::: PROVIDED DATA
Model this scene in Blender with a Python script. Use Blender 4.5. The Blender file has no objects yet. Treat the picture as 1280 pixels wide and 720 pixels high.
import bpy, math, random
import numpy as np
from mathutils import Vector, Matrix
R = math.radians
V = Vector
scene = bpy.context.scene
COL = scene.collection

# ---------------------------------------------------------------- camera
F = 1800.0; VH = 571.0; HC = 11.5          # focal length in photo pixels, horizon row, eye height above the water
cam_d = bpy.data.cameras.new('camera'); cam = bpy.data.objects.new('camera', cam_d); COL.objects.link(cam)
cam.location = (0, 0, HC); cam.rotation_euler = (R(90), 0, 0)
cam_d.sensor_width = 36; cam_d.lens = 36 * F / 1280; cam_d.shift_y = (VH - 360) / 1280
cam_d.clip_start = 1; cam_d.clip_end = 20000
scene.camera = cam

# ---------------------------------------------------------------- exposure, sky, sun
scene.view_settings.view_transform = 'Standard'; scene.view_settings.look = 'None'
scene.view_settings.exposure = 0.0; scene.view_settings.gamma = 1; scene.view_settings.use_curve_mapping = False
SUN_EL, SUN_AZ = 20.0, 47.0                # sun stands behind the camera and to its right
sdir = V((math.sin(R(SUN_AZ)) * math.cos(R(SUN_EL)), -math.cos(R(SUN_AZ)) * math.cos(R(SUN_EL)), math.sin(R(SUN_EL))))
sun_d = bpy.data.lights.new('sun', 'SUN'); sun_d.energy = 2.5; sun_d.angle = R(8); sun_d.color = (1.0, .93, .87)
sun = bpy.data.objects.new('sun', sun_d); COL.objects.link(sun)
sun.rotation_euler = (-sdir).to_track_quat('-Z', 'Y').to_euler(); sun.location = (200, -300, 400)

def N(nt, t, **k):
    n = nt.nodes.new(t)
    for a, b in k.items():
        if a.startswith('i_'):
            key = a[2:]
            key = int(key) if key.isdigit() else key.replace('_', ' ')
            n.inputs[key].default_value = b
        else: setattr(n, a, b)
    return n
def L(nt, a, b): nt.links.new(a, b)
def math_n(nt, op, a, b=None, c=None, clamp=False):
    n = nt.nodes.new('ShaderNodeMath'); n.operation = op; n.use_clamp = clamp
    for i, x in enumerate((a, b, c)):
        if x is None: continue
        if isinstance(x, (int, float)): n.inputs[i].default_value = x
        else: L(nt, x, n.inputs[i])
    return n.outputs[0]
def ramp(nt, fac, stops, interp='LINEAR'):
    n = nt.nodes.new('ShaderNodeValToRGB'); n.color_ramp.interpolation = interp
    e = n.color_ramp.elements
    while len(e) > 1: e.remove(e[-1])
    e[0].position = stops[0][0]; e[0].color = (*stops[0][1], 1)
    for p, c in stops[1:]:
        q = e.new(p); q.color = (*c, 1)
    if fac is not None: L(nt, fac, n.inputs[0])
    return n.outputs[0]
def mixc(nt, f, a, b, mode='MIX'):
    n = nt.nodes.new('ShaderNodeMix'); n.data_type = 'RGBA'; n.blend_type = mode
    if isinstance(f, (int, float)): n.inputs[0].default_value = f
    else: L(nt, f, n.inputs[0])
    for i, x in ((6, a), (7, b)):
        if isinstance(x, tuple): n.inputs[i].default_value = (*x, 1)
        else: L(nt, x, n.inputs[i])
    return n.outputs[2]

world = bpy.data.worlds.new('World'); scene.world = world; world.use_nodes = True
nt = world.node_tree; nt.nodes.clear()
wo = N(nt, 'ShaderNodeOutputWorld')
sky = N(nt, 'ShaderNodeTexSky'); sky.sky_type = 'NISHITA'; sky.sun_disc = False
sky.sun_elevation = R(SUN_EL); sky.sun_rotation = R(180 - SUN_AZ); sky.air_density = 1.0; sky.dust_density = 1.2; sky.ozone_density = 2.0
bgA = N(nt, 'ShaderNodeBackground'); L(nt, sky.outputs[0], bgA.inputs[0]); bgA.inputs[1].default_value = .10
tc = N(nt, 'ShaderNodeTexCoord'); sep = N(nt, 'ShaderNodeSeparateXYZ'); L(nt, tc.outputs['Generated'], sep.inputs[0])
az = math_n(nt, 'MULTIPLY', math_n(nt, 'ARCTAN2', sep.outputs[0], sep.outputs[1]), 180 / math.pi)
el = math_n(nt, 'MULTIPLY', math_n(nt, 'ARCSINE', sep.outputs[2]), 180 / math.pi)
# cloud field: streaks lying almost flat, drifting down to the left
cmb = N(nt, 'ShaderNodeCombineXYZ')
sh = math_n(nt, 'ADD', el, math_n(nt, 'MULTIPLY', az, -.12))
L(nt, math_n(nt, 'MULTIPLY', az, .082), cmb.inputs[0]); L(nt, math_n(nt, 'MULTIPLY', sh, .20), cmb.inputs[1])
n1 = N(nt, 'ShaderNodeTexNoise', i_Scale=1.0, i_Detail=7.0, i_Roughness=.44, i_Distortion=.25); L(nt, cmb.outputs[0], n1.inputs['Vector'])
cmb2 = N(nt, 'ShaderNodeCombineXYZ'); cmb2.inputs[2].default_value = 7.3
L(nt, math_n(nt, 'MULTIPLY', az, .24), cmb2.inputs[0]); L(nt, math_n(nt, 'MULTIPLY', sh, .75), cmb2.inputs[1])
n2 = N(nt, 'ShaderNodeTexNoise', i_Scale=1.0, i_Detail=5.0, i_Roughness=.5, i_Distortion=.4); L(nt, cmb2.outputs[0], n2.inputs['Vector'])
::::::
TASK GOAL:
Your answer should be exactly the lines of the data above, from the first through the line containing "scene.camera = cam".

ANSWER TO THE PROBLEM:
Model this scene in Blender with a Python script. Use Blender 4.5. The Blender file has no objects yet. Treat the picture as 1280 pixels wide and 720 pixels high.
import bpy, math, random
import numpy as np
from mathutils import Vector, Matrix
R = math.radians
V = Vector
scene = bpy.context.scene
COL = scene.collection

# ---------------------------------------------------------------- camera
F = 1800.0; VH = 571.0; HC = 11.5          # focal length in photo pixels, horizon row, eye height above the water
cam_d = bpy.data.cameras.new('camera'); cam = bpy.data.objects.new('camera', cam_d); COL.objects.link(cam)
cam.location = (0, 0, HC); cam.rotation_euler = (R(90), 0, 0)
cam_d.sensor_width = 36; cam_d.lens = 36 * F / 1280; cam_d.shift_y = (VH - 360) / 1280
cam_d.clip_start = 1; cam_d.clip_end = 20000
scene.camera = cam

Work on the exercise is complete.